Sandy destruction: Toll climbs to 90

November 02, 2012 06:12 pm | Updated November 16, 2021 09:48 pm IST - NEW YORK

The total U.S. damage from the storm could run as high as $50 billion. Photo: AP

The total U.S. damage from the storm could run as high as $50 billion. Photo: AP

The region hit by superstorm Sandy was a patchwork of returning normality and despair, as bodies of the more than 90 dead across several U.S. states continued to be found but more communities were recovering power, gas and other basic needs. The total U.S. damage from the storm could run as high as $50 billion.

The bodies of two young boys who had been torn from their mother’s arms in the storm surge were recovered from a marsh in New York City’s Staten Island, where at least 19 people were killed near half of the city’s death toll and some garbage-piled streets remained flooded.

James Molinaro, the borough’s president, said the American Red Cross “is nowhere to be found.”

The island is the starting point of the world’s largest New York City Marathon, which the city has declared would start from Staten Island as usual on Sunday, though backlash against that decision grew. The race attracts a large number of international runners among its more than 40,000 participants.

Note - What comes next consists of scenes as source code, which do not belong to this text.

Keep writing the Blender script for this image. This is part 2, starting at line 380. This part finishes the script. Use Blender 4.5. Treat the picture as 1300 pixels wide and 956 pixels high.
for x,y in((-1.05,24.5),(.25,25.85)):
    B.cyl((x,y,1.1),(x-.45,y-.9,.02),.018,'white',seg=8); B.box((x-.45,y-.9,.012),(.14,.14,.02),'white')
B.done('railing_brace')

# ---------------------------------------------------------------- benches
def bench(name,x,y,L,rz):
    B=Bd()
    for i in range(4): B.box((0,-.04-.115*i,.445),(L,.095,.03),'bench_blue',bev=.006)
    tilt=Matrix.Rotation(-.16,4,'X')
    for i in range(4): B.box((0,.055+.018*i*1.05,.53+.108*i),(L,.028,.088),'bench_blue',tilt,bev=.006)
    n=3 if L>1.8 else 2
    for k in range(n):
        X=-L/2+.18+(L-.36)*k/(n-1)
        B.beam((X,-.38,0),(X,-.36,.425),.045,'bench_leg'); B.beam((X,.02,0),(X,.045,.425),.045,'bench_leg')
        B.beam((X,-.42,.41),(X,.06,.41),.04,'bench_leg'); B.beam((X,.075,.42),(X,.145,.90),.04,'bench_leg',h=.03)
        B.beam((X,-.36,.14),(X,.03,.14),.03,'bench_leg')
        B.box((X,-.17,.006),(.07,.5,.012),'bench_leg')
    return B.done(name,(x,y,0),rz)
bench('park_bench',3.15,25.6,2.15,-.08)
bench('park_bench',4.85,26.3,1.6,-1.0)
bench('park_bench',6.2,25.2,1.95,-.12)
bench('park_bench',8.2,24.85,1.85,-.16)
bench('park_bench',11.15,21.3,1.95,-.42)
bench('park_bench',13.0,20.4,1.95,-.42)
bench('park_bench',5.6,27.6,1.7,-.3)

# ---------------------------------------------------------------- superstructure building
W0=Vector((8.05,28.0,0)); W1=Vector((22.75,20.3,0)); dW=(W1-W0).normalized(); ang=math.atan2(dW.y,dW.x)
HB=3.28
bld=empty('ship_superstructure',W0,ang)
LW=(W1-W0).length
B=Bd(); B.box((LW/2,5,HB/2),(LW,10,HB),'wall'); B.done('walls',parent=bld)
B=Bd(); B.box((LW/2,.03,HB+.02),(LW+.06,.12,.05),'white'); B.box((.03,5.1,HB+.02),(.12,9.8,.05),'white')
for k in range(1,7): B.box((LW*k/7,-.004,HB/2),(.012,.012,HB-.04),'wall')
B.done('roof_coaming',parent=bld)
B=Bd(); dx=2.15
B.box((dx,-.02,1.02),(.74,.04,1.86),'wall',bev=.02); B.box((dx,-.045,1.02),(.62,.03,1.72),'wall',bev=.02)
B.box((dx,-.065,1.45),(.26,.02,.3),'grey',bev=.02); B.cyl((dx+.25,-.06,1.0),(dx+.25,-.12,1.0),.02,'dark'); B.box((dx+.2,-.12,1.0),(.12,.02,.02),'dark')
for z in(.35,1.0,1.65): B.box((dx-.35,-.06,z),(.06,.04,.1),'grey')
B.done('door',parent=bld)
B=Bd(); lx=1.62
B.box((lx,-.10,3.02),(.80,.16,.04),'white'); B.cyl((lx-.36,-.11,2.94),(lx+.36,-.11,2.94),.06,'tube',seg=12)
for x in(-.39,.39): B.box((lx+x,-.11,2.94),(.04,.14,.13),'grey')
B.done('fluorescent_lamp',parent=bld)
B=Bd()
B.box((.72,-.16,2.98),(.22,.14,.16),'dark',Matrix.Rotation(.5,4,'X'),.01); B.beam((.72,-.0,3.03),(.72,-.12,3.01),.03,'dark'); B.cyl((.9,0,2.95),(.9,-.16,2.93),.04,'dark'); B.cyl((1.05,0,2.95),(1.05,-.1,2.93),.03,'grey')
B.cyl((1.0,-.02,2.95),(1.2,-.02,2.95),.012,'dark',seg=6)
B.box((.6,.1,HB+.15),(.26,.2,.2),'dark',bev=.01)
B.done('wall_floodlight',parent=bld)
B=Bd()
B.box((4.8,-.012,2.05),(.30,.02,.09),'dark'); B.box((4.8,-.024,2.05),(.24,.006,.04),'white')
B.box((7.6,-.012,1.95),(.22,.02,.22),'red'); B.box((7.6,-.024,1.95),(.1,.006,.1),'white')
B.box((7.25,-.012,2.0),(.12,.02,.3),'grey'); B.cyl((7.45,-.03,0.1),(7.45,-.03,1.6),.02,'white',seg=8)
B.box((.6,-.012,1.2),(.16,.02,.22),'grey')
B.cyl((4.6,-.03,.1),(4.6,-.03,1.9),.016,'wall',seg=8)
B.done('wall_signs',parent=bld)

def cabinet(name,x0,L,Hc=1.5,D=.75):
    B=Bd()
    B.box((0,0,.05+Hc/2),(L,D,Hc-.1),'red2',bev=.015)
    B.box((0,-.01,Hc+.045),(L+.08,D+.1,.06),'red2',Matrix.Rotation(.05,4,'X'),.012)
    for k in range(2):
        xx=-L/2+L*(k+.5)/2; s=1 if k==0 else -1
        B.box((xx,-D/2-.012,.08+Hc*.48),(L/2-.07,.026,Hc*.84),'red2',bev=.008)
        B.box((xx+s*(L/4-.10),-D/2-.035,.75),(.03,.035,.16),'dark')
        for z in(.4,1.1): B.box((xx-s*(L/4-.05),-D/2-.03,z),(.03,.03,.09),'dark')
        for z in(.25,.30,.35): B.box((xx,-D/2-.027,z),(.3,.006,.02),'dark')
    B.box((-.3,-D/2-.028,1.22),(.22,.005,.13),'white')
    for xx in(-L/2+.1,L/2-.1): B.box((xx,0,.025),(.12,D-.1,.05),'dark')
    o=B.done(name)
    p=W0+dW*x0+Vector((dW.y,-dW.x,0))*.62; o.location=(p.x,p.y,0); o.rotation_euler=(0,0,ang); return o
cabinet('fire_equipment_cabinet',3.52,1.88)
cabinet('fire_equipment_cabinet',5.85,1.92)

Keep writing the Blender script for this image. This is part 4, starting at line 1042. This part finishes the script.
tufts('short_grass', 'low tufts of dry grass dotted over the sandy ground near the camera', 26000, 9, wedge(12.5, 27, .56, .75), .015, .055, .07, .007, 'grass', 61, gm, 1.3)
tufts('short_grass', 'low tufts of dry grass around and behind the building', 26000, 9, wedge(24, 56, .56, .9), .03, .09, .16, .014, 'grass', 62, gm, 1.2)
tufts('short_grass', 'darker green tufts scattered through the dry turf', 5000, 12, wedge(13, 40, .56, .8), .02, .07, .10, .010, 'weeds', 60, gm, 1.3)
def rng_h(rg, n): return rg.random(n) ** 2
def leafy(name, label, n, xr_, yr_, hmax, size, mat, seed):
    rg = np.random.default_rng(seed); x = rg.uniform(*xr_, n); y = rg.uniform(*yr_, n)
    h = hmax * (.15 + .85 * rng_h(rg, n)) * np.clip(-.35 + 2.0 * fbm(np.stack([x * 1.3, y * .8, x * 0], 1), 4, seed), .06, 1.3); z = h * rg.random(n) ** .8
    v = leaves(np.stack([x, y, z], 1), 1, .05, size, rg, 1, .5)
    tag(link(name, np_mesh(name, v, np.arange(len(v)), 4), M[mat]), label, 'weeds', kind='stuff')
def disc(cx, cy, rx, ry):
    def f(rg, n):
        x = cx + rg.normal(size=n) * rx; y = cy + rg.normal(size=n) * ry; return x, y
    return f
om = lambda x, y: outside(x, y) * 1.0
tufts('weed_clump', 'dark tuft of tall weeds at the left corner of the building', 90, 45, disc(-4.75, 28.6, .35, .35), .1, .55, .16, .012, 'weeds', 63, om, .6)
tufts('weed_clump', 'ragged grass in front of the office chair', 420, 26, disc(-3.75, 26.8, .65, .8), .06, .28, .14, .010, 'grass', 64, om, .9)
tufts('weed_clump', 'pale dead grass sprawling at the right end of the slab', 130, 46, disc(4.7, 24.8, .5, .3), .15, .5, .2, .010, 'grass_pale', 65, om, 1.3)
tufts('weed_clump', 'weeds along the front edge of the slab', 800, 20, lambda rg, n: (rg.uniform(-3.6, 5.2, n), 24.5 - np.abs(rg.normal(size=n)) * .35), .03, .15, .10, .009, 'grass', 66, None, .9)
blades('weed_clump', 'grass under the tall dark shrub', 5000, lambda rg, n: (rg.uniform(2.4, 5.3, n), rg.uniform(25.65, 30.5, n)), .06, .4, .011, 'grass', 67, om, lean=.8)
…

Across the New York and New Jersey region at the heart of the natural disaster, the vast transport systems lurched to life, but tempers were short in long lines for gas. In New York, a man was accused of pulling a gun on Thursday on a motorist who complained when he cut in line at a gas station; no one was injured. The opening of the ports promised to relieve fuel shortages.

More subway and rail lines were expected to open on Friday, including Amtrak’s New York to Boston route on the Northeast Corridor.

And millions of people remained without power, though officials have said power would return this weekend to downtown Manhattan, where community groups began an effort to go door to door to check on the elderly and others who may not have been able to leave their homes for a fourth day because of pitch-black hallways and many flights of stairs.

“It’s too much. You’re in your house. You’re freezing,” said Geraldine Giordano, 82, a lifelong resident. Near her home, city employees had set up a sink where residents could get fresh water, if they needed it. There were few takers. “Nobody wants to drink that water,” Ms. Giordano said.

Along the devastated Jersey Shore, residents were allowed back in their neighbourhoods on Thursday for the first time since Superstorm Sandy made landfall on Monday night. Many homes were wiped out.

After touring a flood-ravaged area of northeastern New Jersey, Governor Chris Christie said it was time to act, not mourn. But in Staten Island, police recounted Glenda Moore’s fruitless struggle to save her children.

New York Police Commissioner Raymond Kelly said the 39-year-old mother “was totally, completely distraught” after her SUV stalled in the rising tide and she lost her grip on her sons as they tried to escape. In a panic, she climbed fences and went door-to-door looking in vain for help in a neighbourhood that was presumably largely abandoned in the face of the storm.

She eventually gave up, spending the night trying to shield herself from the storm on the front porch of an empty home.